Un primer límite queda trazado, entonces, al convenir en el encuentro entre aquello que queda dentro del retrato, su poder legendario que calienta el corazón del hijo, y aquello que resulta de su afuera, el “estar lleno de agujeros como de aguja”. La geometría que se diseña ya es otra, entonces, ya no es la de una espiral del sentido, ya no es solamente la de un momento que se desfija, que desfigura su propio character de ser un momento o también un memento mori. La geometría que acecha en ese límite es aquella que disuelve el afuera y el adentro. Una fotografía es eso mismo. Una fotografía es uno mismo. Un límite por donde se erra entre un adentro y un afuera simultáneos.

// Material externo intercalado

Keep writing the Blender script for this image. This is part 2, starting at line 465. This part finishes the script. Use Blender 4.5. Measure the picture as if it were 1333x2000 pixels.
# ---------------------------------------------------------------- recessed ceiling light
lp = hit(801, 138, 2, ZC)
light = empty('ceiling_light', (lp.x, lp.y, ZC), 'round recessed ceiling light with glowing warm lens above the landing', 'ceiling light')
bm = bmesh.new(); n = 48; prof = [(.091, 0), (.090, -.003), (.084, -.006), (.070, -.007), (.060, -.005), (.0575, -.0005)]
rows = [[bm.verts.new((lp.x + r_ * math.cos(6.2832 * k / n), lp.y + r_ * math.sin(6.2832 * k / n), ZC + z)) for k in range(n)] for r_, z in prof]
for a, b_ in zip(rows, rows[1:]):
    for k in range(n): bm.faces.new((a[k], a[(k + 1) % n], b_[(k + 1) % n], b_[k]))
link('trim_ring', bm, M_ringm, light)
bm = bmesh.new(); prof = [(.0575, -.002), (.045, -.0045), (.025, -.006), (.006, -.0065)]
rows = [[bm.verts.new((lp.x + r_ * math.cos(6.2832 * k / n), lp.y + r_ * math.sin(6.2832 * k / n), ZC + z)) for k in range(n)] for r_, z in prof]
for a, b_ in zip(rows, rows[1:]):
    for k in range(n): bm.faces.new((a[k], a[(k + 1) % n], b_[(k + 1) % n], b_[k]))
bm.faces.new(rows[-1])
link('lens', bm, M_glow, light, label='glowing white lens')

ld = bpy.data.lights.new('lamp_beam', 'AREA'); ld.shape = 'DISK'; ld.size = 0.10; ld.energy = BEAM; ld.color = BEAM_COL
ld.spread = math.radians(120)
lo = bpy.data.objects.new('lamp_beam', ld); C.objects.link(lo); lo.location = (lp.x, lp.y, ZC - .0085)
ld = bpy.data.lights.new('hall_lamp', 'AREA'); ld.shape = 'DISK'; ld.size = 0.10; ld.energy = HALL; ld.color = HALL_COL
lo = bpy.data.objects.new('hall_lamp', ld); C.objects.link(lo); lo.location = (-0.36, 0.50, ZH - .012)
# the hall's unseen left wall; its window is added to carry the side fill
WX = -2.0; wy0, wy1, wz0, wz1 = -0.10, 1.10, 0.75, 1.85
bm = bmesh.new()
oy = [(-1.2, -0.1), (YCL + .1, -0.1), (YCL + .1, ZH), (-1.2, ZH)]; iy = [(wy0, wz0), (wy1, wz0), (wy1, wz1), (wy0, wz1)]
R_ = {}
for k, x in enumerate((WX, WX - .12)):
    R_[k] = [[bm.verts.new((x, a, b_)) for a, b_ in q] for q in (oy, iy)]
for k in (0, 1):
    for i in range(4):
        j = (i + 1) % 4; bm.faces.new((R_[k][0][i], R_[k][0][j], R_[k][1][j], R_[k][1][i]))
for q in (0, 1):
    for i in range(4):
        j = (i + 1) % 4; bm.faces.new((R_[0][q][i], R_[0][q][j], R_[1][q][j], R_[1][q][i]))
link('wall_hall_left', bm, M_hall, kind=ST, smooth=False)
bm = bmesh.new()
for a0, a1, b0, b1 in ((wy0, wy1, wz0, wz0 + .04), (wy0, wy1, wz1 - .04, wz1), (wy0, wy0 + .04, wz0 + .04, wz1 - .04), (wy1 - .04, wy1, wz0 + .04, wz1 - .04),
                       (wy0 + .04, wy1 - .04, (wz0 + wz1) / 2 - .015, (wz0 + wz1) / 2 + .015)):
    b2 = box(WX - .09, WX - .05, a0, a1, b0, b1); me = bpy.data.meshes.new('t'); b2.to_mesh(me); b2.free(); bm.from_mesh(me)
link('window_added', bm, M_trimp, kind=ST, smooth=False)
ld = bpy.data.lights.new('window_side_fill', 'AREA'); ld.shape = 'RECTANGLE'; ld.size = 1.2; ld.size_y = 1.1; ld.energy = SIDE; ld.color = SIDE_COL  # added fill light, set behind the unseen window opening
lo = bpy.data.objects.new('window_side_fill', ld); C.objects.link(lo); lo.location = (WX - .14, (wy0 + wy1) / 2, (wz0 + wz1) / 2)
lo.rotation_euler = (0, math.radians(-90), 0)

Pero la palabra “vez” también es una confrontación abismal con ese dentro-fuera que acarrea. No hay ya oposiciones geométricas, tampoco atracciones geometrizantes. Sólo límites, hilos flotantes. ¿En qué espacio vemos el retrato de la madre? En el espacio de la memoria del que narra, en el espacio de nuestra memoria que lee, en el espacio de la página, del sueño, en el espacio de esa “e” que le falta al nombre, en el espacio de ese “una vez” inalcanzable, en el espacio de ese agujero “grande donde [bien] podía caber [muy {ilegible}] el dedo del corazón”.
***

Gombrowicz cada vez me impacta más. Su arte no es el de la seducción. Su arte directo, rudo, polaco, de extranjería, es letal, fascinante y lapidario. Un arte de la deslectura. En sus Peregrinaciones argentinas (publicadas en España de manera póstuma en 1984) despliega un movimiento que sugiere esa práctica de la lectura que atisba Quignard como un modo no del juzgar sino de la separación a cualquier precio… Recuerdo con claridad que Marcos Sainz se llevó el único ejemplar de Cerco de penumbras corregido, reescrito, mutilado, tachoneano por su autor. Y si el lector sigue con sospecha y separación estos cabos entenderá por qué debí haber comenzado con un epígrafe que ahora uso de epílogo. Se trata de un aforismo desaforado de Julio Barriga que hallé sin querer en un recorte añejo y ambulante de 1994, entrepapelado en un libro de Pessoa: Para mí no es un rapto de inspiración ni oficio; escribo para saber por qué escribo.